(EXERCISE BRIEF) Copy out every line in which the string "scene" occurs.

(SUPPLIED DATA)
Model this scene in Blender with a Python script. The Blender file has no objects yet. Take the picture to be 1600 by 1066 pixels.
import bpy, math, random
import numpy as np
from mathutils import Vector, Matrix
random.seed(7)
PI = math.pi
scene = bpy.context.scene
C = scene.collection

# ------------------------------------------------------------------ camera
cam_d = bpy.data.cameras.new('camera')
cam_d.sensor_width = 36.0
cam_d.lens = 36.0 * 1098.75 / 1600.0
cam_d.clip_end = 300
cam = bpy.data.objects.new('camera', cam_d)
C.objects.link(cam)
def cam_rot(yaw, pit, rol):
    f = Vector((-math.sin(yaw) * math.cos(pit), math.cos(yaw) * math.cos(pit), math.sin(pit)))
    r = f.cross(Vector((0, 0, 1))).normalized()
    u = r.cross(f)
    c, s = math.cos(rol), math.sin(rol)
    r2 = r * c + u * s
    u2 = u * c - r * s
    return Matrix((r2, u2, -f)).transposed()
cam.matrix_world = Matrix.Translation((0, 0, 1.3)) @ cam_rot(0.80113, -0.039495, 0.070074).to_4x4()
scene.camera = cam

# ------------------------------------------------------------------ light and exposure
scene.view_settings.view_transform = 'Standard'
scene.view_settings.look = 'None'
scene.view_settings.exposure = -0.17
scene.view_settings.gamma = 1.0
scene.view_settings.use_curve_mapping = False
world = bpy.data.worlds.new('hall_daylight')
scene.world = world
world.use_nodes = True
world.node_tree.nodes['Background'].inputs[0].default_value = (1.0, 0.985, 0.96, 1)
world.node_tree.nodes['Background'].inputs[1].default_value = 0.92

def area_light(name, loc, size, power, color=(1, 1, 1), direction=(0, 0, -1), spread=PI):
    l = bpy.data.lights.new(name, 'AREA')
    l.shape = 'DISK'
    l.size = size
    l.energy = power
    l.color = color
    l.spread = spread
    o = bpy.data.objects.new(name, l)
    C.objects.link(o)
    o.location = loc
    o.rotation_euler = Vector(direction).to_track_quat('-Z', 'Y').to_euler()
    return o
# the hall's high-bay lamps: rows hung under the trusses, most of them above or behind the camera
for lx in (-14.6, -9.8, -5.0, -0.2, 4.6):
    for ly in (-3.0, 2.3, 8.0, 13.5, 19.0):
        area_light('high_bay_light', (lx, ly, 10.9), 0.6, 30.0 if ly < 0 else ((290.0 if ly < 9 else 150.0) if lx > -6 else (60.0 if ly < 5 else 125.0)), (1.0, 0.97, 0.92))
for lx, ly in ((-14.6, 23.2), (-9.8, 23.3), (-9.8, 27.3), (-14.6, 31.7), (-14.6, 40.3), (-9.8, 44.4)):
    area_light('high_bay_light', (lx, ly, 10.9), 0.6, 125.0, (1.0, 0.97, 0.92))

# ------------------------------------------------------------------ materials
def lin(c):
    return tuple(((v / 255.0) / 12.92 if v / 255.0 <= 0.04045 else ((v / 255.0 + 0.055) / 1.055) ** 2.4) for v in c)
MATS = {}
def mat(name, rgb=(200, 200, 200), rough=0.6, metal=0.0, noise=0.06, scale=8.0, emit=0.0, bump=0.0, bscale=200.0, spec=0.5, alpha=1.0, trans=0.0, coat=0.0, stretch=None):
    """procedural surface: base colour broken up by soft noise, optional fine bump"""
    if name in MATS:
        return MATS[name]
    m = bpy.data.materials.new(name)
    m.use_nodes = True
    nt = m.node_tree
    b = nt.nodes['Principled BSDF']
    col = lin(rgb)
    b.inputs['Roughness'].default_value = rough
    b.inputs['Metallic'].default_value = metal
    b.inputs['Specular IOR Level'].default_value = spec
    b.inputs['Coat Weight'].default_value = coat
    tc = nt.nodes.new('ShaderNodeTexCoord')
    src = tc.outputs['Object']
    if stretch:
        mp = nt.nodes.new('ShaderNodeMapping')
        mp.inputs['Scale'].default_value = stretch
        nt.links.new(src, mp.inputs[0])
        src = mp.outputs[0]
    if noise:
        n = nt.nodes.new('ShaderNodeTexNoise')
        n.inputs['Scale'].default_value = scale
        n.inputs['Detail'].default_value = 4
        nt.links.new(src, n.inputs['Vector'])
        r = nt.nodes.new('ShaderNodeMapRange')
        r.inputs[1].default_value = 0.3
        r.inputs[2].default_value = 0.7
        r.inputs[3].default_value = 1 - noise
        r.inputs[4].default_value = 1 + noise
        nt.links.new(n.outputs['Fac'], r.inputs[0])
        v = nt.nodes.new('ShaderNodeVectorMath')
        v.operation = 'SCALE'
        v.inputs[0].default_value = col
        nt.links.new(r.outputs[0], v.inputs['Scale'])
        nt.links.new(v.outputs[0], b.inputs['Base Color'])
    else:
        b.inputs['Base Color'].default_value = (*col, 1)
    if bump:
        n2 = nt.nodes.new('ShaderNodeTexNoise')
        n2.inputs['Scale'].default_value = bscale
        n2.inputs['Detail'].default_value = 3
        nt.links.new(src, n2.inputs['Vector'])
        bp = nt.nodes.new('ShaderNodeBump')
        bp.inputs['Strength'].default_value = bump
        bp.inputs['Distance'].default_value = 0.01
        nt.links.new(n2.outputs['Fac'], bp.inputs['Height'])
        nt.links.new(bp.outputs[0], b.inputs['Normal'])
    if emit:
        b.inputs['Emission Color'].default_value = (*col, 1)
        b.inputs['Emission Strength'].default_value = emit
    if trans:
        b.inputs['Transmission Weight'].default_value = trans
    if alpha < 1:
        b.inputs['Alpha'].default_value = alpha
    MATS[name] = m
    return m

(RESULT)
Model this scene in Blender with a Python script. The Blender file has no objects yet. Take the picture to be 1600 by 1066 pixels.
scene = bpy.context.scene
C = scene.collection
scene.camera = cam
scene.view_settings.view_transform = 'Standard'
scene.view_settings.look = 'None'
scene.view_settings.exposure = -0.17
scene.view_settings.gamma = 1.0
scene.view_settings.use_curve_mapping = False
scene.world = world